[Records for the task]:
++++++++++

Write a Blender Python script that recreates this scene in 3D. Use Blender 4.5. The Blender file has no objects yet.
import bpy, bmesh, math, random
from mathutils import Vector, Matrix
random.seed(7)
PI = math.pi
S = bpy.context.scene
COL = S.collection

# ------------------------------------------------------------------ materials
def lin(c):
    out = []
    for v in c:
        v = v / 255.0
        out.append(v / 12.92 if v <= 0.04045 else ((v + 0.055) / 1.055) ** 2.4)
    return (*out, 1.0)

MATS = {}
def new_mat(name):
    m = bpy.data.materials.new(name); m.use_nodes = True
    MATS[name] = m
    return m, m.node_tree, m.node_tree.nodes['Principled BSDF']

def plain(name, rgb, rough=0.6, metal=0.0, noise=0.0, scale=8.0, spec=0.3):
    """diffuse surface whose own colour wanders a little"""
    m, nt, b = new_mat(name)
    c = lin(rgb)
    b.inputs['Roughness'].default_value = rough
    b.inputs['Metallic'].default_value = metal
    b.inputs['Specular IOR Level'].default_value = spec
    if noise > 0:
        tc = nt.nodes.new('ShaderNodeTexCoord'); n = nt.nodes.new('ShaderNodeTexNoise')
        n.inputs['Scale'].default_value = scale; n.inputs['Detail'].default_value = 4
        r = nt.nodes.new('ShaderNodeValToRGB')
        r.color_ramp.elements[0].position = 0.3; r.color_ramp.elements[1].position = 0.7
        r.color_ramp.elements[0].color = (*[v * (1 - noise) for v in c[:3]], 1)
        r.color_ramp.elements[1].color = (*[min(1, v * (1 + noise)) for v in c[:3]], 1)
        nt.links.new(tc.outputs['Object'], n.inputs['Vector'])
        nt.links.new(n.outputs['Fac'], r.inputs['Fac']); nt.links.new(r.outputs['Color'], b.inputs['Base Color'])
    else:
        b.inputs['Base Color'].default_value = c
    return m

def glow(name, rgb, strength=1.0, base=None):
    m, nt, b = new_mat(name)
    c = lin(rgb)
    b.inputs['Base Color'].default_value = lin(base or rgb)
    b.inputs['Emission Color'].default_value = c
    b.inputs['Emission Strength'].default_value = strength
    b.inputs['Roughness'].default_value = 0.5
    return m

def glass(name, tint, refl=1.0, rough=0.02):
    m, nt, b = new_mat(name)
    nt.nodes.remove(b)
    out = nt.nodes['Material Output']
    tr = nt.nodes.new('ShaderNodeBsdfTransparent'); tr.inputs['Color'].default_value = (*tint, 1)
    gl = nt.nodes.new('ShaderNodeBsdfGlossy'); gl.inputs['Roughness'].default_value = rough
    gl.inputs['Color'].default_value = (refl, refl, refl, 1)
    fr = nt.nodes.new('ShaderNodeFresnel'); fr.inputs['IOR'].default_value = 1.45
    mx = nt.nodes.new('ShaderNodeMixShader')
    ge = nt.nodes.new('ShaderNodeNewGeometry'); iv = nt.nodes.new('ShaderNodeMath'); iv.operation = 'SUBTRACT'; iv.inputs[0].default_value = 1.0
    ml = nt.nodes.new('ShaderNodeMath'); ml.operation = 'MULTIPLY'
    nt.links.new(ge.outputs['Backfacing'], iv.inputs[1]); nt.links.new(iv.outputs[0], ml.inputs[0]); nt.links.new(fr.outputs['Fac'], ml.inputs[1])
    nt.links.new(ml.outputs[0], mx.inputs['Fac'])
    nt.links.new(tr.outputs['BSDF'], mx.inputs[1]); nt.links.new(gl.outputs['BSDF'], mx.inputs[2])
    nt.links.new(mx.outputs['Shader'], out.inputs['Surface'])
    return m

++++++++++

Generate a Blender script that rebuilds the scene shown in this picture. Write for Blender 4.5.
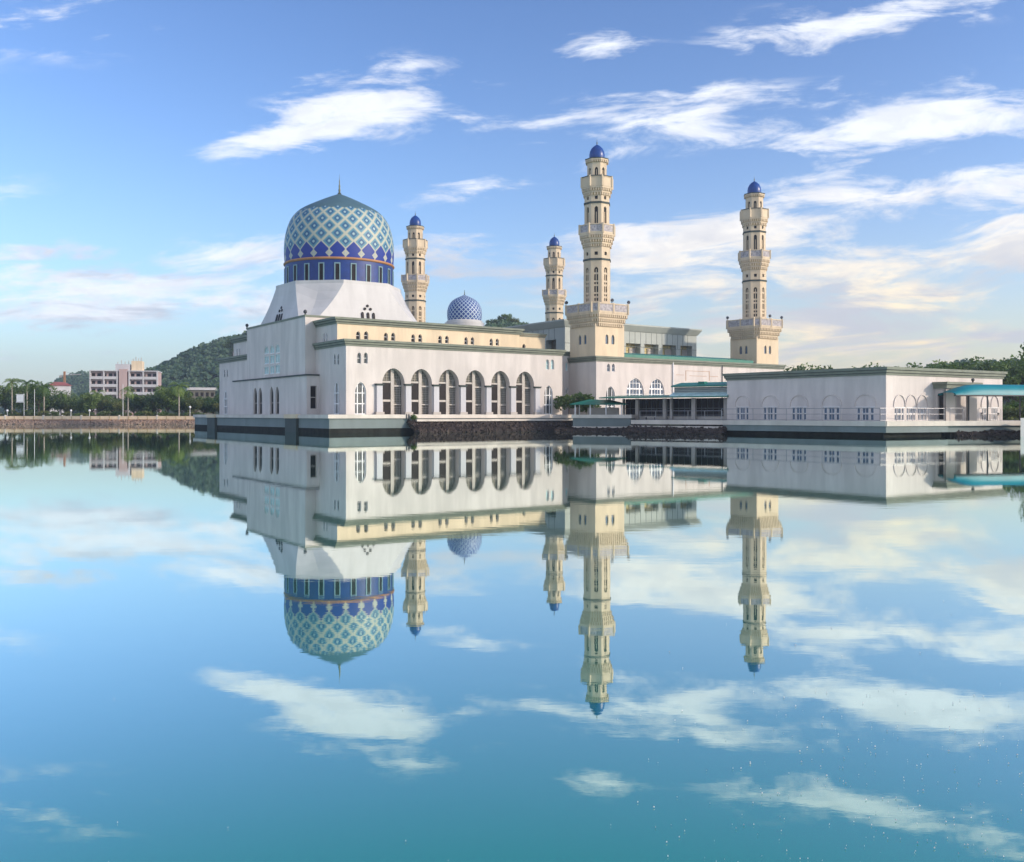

++++++++++

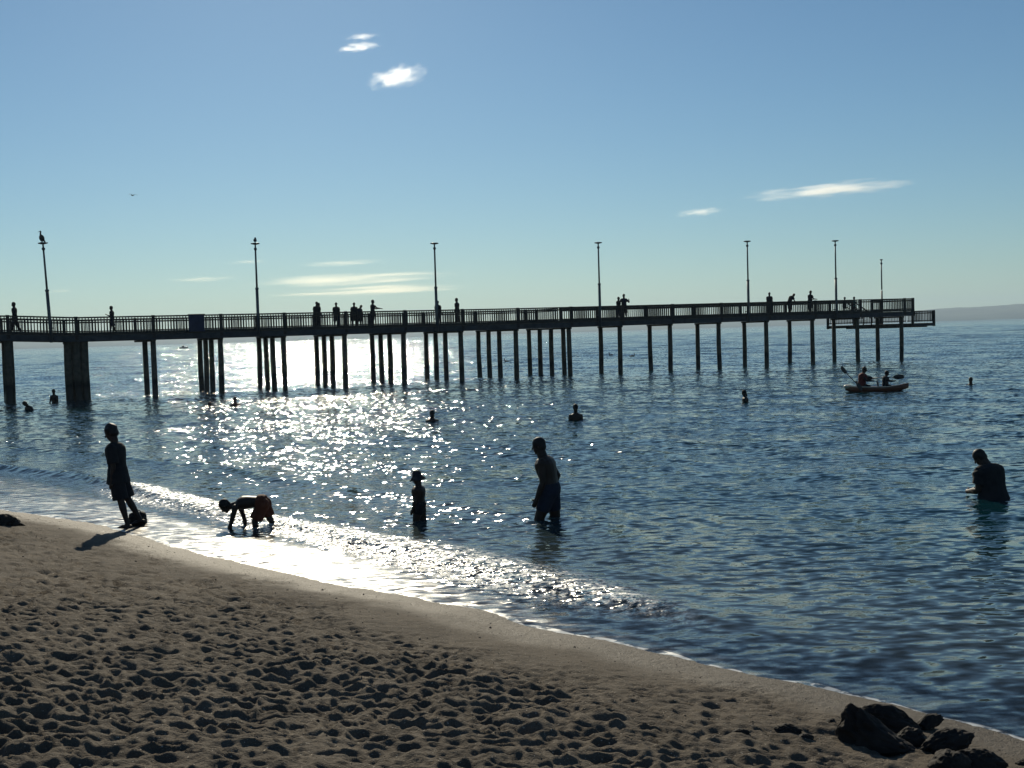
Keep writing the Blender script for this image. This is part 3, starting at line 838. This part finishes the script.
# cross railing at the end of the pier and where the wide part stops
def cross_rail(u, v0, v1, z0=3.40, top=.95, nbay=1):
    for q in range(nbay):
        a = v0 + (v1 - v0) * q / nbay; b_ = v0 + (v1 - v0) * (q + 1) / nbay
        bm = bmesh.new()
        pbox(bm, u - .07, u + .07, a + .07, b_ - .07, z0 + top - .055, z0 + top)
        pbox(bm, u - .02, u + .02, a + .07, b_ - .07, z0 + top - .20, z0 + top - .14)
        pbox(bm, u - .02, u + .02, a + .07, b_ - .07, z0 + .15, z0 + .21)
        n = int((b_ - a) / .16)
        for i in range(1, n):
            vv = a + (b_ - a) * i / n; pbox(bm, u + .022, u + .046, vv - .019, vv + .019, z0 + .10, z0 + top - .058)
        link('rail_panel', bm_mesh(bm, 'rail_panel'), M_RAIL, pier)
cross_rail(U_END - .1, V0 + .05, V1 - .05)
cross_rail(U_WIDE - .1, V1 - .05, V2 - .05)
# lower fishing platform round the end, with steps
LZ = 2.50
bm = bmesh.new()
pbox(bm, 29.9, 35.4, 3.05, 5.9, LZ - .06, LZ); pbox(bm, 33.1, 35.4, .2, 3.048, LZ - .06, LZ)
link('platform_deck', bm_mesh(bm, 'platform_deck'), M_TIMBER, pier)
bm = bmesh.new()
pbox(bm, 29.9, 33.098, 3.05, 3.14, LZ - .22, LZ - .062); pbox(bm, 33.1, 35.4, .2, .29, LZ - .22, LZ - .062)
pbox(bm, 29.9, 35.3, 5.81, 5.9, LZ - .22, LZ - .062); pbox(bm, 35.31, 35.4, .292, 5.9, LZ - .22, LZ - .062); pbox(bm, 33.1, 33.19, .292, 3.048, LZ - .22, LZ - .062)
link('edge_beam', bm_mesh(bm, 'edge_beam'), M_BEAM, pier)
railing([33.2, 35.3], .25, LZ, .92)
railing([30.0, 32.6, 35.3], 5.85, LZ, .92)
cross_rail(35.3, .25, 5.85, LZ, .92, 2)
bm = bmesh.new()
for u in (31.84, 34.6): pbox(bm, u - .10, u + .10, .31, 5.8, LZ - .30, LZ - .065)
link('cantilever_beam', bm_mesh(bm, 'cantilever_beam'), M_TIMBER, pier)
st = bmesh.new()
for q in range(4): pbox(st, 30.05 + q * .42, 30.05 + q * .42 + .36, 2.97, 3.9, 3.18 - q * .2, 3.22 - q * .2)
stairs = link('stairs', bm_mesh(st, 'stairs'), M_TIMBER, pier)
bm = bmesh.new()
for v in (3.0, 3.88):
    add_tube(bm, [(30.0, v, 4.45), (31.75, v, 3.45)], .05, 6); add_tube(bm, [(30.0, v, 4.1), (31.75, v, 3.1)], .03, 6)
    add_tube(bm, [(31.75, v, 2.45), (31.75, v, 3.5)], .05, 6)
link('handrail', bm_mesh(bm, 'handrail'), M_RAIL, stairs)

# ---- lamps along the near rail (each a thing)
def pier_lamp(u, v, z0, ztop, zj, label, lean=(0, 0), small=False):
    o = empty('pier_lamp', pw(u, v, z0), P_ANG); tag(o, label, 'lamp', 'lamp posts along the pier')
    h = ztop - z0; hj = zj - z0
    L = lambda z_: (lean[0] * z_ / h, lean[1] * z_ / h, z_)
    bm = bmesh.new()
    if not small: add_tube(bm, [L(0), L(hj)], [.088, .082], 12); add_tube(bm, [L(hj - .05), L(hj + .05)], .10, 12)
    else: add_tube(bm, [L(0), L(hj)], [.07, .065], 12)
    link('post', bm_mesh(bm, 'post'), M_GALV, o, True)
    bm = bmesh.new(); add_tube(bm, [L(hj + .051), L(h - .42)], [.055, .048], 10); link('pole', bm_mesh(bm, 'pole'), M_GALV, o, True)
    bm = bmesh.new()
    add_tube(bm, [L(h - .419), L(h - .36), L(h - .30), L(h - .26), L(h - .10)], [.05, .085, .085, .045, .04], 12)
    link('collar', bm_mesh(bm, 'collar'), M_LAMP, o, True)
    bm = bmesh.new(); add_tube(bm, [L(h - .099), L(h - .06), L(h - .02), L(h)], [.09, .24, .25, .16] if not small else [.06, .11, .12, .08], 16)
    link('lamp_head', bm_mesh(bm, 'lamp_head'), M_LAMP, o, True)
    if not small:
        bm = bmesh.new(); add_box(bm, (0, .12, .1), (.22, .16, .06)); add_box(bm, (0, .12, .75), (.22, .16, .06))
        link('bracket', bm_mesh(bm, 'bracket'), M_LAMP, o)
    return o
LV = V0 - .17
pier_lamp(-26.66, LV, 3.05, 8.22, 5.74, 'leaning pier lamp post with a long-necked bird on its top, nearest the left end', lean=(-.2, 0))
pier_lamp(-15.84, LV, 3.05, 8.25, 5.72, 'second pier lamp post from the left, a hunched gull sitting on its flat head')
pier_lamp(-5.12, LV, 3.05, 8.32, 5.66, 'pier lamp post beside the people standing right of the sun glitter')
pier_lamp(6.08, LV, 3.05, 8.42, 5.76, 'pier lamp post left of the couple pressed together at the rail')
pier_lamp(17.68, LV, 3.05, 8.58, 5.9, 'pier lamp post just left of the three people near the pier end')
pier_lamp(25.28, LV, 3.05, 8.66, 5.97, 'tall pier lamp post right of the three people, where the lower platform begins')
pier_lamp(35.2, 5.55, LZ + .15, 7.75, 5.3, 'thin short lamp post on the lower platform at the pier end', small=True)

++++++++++

[Written problem]:
In the entries above, find each line with the word "Write" and show it.

[Answer]:
Write a Blender Python script that recreates this scene in 3D. Use Blender 4.5. The Blender file has no objects yet.
Generate a Blender script that rebuilds the scene shown in this picture. Write for Blender 4.5.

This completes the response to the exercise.